Hehe, aku juga suka begitu sih. Well, baiklah kita tak membahas soal
itu.
Kali ini aku mau bercerita tentang temanku, namanya Raffa. Itu nama
penanya. Pertama kali kenal dia via sosial media facebook. Dia itu temannya temanku. Sepertinya orangnya supel, jadi
aku add aja. Singkat cerita dia
bilang blogku bagus. Dan itu pertama kalinya aku ngerasa ada yang menghargai
tulisanku, padahal isi tulisanku itu aneh-aneh. Terkesima, dan mulai saat itu
jadi pede untuk menulis.
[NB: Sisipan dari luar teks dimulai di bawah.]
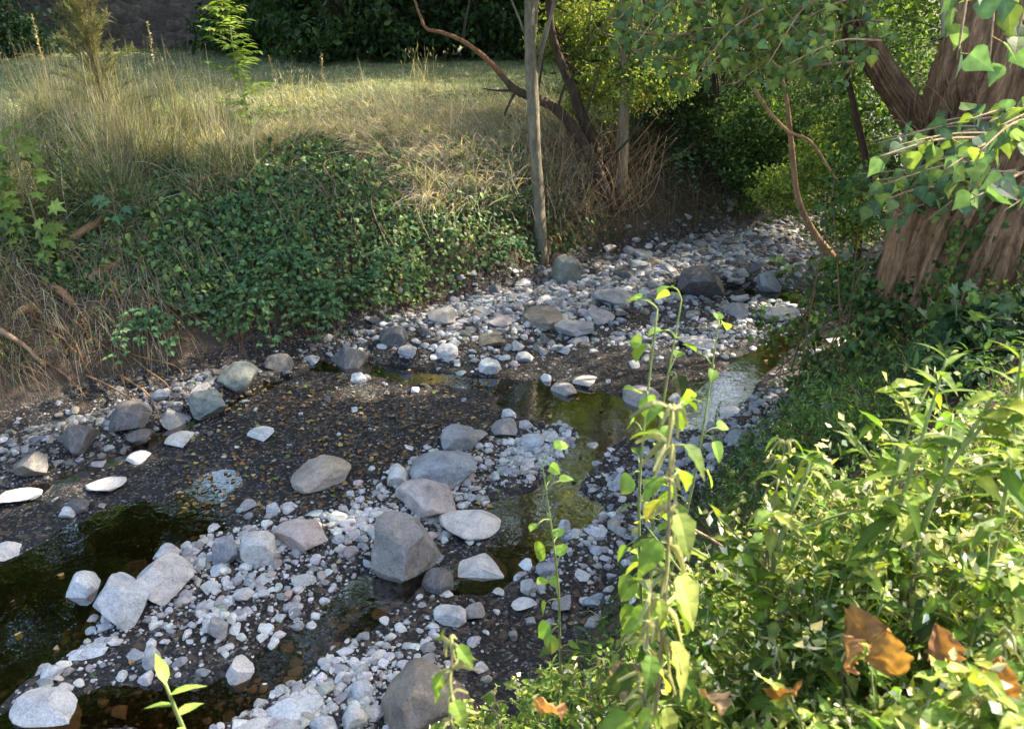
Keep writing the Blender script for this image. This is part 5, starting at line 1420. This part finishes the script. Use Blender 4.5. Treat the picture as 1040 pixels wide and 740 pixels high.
# feathery green patch and leafy shrub at the foot of the poplar
def scrub(name, label, cat, c, r, n, size, cols, tm, group=None, ncl=45, droop=.3, stems=16):
    b = A([c[0], c[1], hz(c[0], c[1])]); root = empty(name, b, label, cat, group)
    lf, st = Acc(), Acc()
    leaf_cloud(lf, [c], [r], n, size, cols, None, ncl, .17, tm, droop, False, .4)
    for k in range(stems):
        e = A(c) + nrm(rng.normal(0, 1, 3)) * A(r) * .8
        e[2] = max(e[2], hz(e[0], e[1]) + .05)
        s_ = b + [rng.normal(0, .22), rng.normal(0, .22), -.05]
        tube(st, [s_, (s_ + e) / 2 + [0, 0, .08], e], [.006, .005, .003], (.6, .5, .4), 5, 4)
    st.build('stem', M_TWIG, root, True, origin=b); lf.build('foliage', M_LEAF, root, origin=b)
c = S1(870, 440, .15); scrub('feathery_weed', 'soft fine-leaved green clump at the water edge before the poplar', 'weed clump', c, (.50, .42, .34), 5200, (.025, .05), [(.065, .13, .035), (.09, .16, .045)], T_LANCE, None, 70)
c = S1(800, 500, .10); scrub('feathery_weed', 'smaller fine-leaved clump behind the bank weeds', 'weed clump', c, (.40, .35, .24), 2600, (.025, .05), [(.06, .12, .035), (.09, .16, .05)], T_LANCE, None, 40)
c = PT(1008, 335, 4.9); scrub('ivy_shrub', 'dark leafy ivy shrub covering the foot of the poplar', 'shrub', c + A([.1, 0, -.12]), (.45, .3, .3), 650, (.07, .12), [(.035, .075, .04), (.05, .10, .05), (.07, .12, .05)], T_IVY, None, 30)
c = PT(1012, 378, 4.6); scrub('ivy_shrub', 'lower dark shrub at the frame edge below the poplar', 'shrub', c + A([.1, .1, -.1]), (.55, .3, .24), 650, (.06, .11), [(.03, .065, .035), (.045, .09, .045)], T_IVY, None, 30)
for x, y, d, lab, n in [(885, 195, 5.6, 'bush of bluish leaves hanging beside the poplar limb', 240), (850, 290, 6.6, 'airy bush over the pale stones at the water edge', 700), (905, 310, 6.0, 'small-leaved bush left of the poplar foot', 800), (800, 330, 7.2, 'sparse low bush standing in the creek edge', 260), (850, 365, 6.3, 'dark bramble bush in front of the flat white stone', 420)]:
    c = PD(x, y, d); scrub('waterside_bush', lab.replace('left of', 'beside'), 'bush', c, (.50, .30, .32) if n > 300 else (.35, .25, .25), n, (.035, .075), MIDG + [(.12, .17, .05)], T_POPLAR, None, 22, .4, 5)
# dry leaves caught on the weeds, a dead stalk
for k, (x, y, s, lab) in enumerate([(878, 640, .13, 'largest crumpled brown leaf caught on the sunlit weeds'), (905, 662, .11, 'brown dry leaf just under the largest crumpled one'), (862, 662, .09, 'brown leaf curled below the largest crumpled one'), (640, 690, .10, 'orange brown dry leaf low among pale nettle tops'), (560, 722, .10, 'brown dry leaf next to the huge boulder'), (725, 712, .09, 'dry leaf lying under the crowded weeds'), (955, 655, .08, 'reddish dry leaf beside a pale dead stalk'), (800, 705, .10, 'pale brown dry leaf at the bottom of the weeds'), (1015, 690, .09, 'dry leaf behind the pale dead stalk')]):
    p = surf([x], [y], [.80], .9, 6, 300)[0]
    a = Acc(); gu, gv = np.meshgrid(np.linspace(-1, 1, 15), np.linspace(0, 1, 21)); s = min(s, (.026 + .2 * s) * float(np.linalg.norm(p - A([0, 0, CAMZ]))))
    wd = (np.sin(np.pi * np.clip(gv, 0, 1) ** .75) ** .8) * (.40 + .10 * np.abs(np.sin(gv * 9.5 + k))) * (1 + .08 * np.sin(gv * 31 + k))
    lx_ = gu * wd; lz_ = .55 * np.abs(gu) ** 1.6 * wd + .16 * fbm(gu * 1.6 + k * 3, gv * 3.2, 3, 900 + k) - .35 * (gv - .4) ** 2 + .05 * np.sin(gv * 22 - np.abs(gu) * 5) * np.abs(gu)
    LV = np.stack([lx_, gv - .5, lz_], -1).reshape(-1, 3) * s
    ee = Euler((rng.uniform(.3, 1.2), rng.normal(0, .5), rng.uniform(0, 6.28))); LV = LV @ A(ee.to_matrix()).T
    ix = np.arange(15 * 21).reshape(21, 15); q0, q1, q2, q3 = ix[:-1, :-1].ravel(), ix[:-1, 1:].ravel(), ix[1:, 1:].ravel(), ix[1:, :-1].ravel()
    tt = tints(1, (.26, .13, .055), (.23, .155, .095), (.30, .145, .045))[0] * (1 + .45 * fbm(LV[:, 0] * 60, LV[:, 1] * 60, 3, k)[:, None])
    a.add(LV, np.vstack([np.column_stack([q0, q1, q2]), np.column_stack([q0, q2, q3])]), np.clip(tt, .01, .9))
    o = a.build('dry_leaf', M_DRY, smooth=True); o.location = Vector(p); tag(o, lab, 'dry leaf', 'dry leaves on the weeds')
for pts, lab, h in [([(985, 598), (1010, 635), (1045, 685)], 'pale dead stalk slanting through the weeds at the frame edge', .5), ([(960, 665), (1000, 690), (1050, 722)], 'second pale dead stalk lying lower across the weeds', .5), ([(870, 575), (940, 560), (1040, 545)], 'dark thin branch lying across the docks', .42), ([(700, 535), (730, 552), (765, 580)], 'thin straw stalk leaning behind the tall nettle', .3)]:
    p = surf([a_ for a_, b_ in pts], [b_ for a_, b_ in pts], [h] * 3, .9, 6, 300)
    d_ = np.linalg.norm(p - A([0, 0, CAMZ]), axis=1).mean()
    p = A([PT(a_, b_, d_ / np.linalg.norm(ray(a_, b_))) for a_, b_ in pts])
    a = Acc(); tube(a, p, [.007, .006, .004], (1.5, 1.45, 1.35) if 'dark' not in lab else (.5, .42, .35), 6, 6, .2)
    tag(a.build('dead_stalk', M_TWIG, smooth=True, origin=p[0]), lab, 'dead stalk')
for (k, lst) in PROTO.items():
    for i, (r0, ch, h0) in enumerate(lst):
        if (k, i) not in USED:
            for c_ in ch: bpy.data.objects.remove(c_)
            bpy.data.objects.remove(r0)
# a broad tree outside the frame, added so the pool mirrors dark leaves
for x, y, h, cr, lab, nl_ in [(-8.6, 9.2, 11, [((.6, .6, 3.9), (2.4, 2.2, 1.5), 2.2), ((3.4, 1.6, 3.9), (2.2, 1.8, 1.4), 2.2), ((0, 0, 6.6), (3.2, 3, 1.8), 2), ((2.6, 1.2, 7.0), (3.0, 2.8, 1.8), 2), ((.5, 0, 9.6), (3, 3, 2), 1.5)], 'spreading tree on the far bank beyond the grassy corner', 34000),
                              (-5.4, 15.5, 12, [], '', 0)][:1]:
    t, b = up_trunk(x, y, h)
    tree('bank_tree', lab, 'tree', b, t, [.3, .22, .06], [(A(c) + A(b), r, s) for c, r, s in cr], (.15, .25), MD, nl_, 'trees round the stream bend', M_DARKBARK, 12)
# ================================================================== light, sky, camera
sc = bpy.context.scene
w = bpy.data.worlds.new('World'); sc.world = w; w.use_nodes = True
nt = w.node_tree
sky = nt.nodes.new('ShaderNodeTexSky'); sky.sky_type = 'NISHITA'; sky.sun_disc = False
el = math.asin(SUN[2]); az = math.atan2(SUN[0], SUN[1])
sky.sun_elevation = el; sky.sun_rotation = az; sky.air_density = 1.0; sky.dust_density = 3.0
bg = nt.nodes['Background']; bg.inputs[1].default_value = .15
nt.links.new(sky.outputs[0], bg.inputs[0])
ld = bpy.data.lights.new('sun', 'SUN'); ld.energy = SUN_E; ld.angle = math.radians(.53); ld.color = (1.0, .90, .74)
lo = bpy.data.objects.new('sun', ld); C.objects.link(lo)
lo.rotation_euler = Vector(SUN).to_track_quat('Z', 'Y').to_euler()
cd = bpy.data.cameras.new('camera'); cd.sensor_width = 36; cd.lens = F / 1040 * 36; cd.clip_start = .05; cd.clip_end = 600
cd.dof.use_dof = True; cd.dof.focus_distance = 6.5; cd.dof.aperture_fstop = 5.5
co = bpy.data.objects.new('camera', cd); C.objects.link(co)
co.location = (0, 0, CAMZ); co.rotation_euler = (math.pi / 2 - PITCH, 0, 0)
sc.camera = co
sc.view_settings.view_transform = 'Standard'; sc.view_settings.look = 'None'; sc.view_settings.gamma = 1; sc.view_settings.exposure = EXPO
sc.render.engine = 'CYCLES'
cy = sc.cycles
cy.use_denoising = True; cy.max_bounces = 8; cy.diffuse_bounces = 4; cy.transparent_max_bounces = 12; cy.sample_clamp_indirect = 6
Saat itu aku juga sadar, mungkin saja ada orang yang
terbantu karena tulisan-tulisanmu. Sangat dimungkinkan juga ada orang lain di
dunia lain yang kebetulan singgah di blogmu, dan mungkin saja blogmu menjadi
tempat yang nyaman untuk disinggahi. Who knows?
Bukan hanya itu, dia juga memotivasi aku untuk ikut writing competition yang tenggat
waktunya tinggal seminggu lagi. Coba bayangin, aku yang masih amatiran, yang
tulisannya nyeleneh, diksinya berantakan, harus berani berkompetisi sama
penulis-penulis se-Indonesia. Ohhh man ! okelah modal nekat saja, akhirnya
terkirim juga itu tulisan. Dan sampai sekarang isi blogku meningkat pesat daripada
tahun-tahun sebelumnya. Semuanya tak akan bermula tanpa kata-kata ajaib Raffa.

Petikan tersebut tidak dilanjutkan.